> _DATA SECTION_:
** begin **
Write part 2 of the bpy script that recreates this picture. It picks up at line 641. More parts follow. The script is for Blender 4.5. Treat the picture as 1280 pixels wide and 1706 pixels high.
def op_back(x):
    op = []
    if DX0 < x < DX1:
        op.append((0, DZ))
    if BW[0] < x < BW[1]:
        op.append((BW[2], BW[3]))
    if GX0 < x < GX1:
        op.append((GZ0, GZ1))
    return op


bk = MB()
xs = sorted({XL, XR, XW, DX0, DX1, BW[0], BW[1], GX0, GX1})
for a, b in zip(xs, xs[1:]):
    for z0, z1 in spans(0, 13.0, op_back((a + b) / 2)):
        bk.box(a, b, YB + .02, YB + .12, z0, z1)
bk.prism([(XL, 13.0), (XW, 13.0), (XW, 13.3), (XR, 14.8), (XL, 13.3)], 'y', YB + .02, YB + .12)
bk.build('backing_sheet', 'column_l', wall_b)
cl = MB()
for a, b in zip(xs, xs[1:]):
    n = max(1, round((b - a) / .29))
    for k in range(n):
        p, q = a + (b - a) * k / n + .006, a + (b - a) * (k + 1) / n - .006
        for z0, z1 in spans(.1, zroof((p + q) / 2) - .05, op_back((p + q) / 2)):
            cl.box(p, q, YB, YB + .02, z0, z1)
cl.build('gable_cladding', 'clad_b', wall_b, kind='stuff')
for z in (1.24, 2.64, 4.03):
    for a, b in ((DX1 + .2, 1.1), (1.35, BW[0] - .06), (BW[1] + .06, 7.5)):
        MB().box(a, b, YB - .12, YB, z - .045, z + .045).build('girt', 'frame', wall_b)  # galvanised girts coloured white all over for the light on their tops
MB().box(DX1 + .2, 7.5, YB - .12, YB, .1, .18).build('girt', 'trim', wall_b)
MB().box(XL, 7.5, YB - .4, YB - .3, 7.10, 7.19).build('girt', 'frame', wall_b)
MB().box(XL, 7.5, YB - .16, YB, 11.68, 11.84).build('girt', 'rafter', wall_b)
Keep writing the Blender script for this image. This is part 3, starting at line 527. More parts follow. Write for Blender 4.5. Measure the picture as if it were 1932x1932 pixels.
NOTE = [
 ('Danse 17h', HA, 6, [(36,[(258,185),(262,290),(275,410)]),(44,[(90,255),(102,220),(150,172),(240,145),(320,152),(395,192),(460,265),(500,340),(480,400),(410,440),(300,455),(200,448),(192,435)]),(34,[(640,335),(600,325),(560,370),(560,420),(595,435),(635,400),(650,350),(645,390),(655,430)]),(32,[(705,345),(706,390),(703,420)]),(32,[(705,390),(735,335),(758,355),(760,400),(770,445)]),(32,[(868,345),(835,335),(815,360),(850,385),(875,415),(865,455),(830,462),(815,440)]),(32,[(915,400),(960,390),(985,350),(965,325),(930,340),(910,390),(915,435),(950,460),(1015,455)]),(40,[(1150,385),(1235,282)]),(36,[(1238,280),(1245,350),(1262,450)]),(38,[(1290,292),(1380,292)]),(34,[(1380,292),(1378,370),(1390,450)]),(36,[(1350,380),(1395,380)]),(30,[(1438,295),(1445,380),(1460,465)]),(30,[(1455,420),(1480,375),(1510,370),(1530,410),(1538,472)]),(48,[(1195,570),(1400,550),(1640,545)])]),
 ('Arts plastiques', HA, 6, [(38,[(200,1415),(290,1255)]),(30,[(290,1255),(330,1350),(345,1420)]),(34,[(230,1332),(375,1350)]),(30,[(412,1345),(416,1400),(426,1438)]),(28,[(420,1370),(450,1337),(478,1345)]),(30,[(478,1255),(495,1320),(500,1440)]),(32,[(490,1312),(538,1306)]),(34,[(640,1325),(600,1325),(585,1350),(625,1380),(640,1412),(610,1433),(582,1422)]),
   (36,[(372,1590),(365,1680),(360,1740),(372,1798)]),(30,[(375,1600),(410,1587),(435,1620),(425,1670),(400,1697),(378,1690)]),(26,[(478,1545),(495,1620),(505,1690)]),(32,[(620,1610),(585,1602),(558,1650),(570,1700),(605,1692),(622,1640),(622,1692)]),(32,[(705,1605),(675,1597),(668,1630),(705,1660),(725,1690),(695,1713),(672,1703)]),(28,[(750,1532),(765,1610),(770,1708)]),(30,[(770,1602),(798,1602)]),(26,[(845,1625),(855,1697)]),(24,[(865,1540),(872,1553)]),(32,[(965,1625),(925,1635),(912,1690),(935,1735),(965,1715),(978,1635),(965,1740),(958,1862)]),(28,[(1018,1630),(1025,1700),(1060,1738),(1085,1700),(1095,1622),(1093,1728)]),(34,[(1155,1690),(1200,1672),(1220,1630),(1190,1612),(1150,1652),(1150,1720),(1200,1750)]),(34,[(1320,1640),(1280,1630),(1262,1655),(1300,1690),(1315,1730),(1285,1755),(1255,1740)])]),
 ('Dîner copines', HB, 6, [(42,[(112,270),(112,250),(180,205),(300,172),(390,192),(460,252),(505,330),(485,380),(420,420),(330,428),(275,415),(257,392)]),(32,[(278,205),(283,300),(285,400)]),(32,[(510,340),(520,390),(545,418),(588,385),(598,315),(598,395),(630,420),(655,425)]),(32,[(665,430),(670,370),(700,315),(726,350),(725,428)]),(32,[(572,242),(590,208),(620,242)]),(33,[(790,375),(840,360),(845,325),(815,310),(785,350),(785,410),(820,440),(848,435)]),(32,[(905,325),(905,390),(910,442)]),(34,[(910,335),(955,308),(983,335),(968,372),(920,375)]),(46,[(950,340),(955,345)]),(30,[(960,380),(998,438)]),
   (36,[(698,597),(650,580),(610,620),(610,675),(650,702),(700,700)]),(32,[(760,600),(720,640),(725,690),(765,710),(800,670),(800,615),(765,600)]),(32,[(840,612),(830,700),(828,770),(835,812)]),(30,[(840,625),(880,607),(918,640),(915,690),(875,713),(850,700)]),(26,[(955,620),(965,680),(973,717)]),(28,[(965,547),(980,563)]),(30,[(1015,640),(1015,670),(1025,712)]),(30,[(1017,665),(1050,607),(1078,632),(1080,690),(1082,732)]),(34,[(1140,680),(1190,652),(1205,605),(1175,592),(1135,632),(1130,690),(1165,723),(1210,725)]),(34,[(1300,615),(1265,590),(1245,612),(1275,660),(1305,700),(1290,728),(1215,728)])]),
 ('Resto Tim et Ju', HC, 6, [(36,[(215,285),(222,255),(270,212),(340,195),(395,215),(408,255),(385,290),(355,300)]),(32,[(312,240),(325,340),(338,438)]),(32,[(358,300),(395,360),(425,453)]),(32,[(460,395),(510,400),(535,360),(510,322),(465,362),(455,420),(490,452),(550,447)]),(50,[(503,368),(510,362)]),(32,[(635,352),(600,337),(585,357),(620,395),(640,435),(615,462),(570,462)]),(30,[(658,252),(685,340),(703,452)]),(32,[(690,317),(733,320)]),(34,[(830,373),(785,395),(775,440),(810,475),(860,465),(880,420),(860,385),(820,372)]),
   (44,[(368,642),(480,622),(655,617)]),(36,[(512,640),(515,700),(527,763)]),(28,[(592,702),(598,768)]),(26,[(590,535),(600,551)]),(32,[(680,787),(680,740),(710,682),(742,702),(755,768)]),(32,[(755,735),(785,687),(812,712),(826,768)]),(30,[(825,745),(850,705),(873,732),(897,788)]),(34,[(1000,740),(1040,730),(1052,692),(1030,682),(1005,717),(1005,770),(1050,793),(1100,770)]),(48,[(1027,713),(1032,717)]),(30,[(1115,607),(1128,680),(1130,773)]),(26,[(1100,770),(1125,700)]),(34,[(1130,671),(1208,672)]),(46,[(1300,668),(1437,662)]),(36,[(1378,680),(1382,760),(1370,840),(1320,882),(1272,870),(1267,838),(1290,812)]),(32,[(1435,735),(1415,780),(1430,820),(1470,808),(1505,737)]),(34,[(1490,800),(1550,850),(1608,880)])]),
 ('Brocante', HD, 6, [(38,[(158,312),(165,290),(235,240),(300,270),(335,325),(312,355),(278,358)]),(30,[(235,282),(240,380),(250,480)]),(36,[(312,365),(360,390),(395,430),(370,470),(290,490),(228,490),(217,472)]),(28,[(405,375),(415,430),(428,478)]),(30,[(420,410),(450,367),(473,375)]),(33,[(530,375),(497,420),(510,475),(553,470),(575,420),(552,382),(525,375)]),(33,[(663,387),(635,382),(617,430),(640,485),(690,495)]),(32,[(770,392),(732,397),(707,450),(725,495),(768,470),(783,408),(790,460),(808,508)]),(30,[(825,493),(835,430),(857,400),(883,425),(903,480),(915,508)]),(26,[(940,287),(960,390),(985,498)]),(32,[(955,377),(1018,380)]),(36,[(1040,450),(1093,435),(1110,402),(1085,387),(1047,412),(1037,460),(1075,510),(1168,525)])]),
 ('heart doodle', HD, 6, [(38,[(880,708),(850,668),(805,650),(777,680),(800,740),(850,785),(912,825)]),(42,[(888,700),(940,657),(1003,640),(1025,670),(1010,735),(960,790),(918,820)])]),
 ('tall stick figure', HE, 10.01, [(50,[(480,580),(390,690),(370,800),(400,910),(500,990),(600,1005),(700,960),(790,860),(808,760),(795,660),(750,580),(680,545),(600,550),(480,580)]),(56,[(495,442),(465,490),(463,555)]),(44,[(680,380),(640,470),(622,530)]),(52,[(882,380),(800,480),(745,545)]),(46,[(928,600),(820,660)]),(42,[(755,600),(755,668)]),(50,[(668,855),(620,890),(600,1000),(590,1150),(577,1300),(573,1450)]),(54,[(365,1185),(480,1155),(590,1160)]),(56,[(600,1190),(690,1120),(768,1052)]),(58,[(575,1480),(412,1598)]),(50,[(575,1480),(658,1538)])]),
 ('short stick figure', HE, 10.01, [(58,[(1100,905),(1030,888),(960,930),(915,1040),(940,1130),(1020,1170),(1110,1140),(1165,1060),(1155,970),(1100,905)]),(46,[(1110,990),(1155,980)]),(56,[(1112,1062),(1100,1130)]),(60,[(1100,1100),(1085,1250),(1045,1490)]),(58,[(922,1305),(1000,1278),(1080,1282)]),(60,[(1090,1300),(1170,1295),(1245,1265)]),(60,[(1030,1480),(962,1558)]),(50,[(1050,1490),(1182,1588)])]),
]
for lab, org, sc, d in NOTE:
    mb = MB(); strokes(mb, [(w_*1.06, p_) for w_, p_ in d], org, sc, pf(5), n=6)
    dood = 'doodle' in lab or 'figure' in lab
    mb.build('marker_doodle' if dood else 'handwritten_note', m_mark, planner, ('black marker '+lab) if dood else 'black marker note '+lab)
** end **
> _TASK_:
Word for word, reproduce the listing above from its start up to and including the line that has "11.84).build('girt', 'rafter', wall_b)". Give only those lines.

> _EXERCISE RESPONSE_:
Write part 2 of the bpy script that recreates this picture. It picks up at line 641. More parts follow. The script is for Blender 4.5. Treat the picture as 1280 pixels wide and 1706 pixels high.
def op_back(x):
    op = []
    if DX0 < x < DX1:
        op.append((0, DZ))
    if BW[0] < x < BW[1]:
        op.append((BW[2], BW[3]))
    if GX0 < x < GX1:
        op.append((GZ0, GZ1))
    return op


bk = MB()
xs = sorted({XL, XR, XW, DX0, DX1, BW[0], BW[1], GX0, GX1})
for a, b in zip(xs, xs[1:]):
    for z0, z1 in spans(0, 13.0, op_back((a + b) / 2)):
        bk.box(a, b, YB + .02, YB + .12, z0, z1)
bk.prism([(XL, 13.0), (XW, 13.0), (XW, 13.3), (XR, 14.8), (XL, 13.3)], 'y', YB + .02, YB + .12)
bk.build('backing_sheet', 'column_l', wall_b)
cl = MB()
for a, b in zip(xs, xs[1:]):
    n = max(1, round((b - a) / .29))
    for k in range(n):
        p, q = a + (b - a) * k / n + .006, a + (b - a) * (k + 1) / n - .006
        for z0, z1 in spans(.1, zroof((p + q) / 2) - .05, op_back((p + q) / 2)):
            cl.box(p, q, YB, YB + .02, z0, z1)
cl.build('gable_cladding', 'clad_b', wall_b, kind='stuff')
for z in (1.24, 2.64, 4.03):
    for a, b in ((DX1 + .2, 1.1), (1.35, BW[0] - .06), (BW[1] + .06, 7.5)):
        MB().box(a, b, YB - .12, YB, z - .045, z + .045).build('girt', 'frame', wall_b)  # galvanised girts coloured white all over for the light on their tops
MB().box(DX1 + .2, 7.5, YB - .12, YB, .1, .18).build('girt', 'trim', wall_b)
MB().box(XL, 7.5, YB - .4, YB - .3, 7.10, 7.19).build('girt', 'frame', wall_b)
MB().box(XL, 7.5, YB - .16, YB, 11.68, 11.84).build('girt', 'rafter', wall_b)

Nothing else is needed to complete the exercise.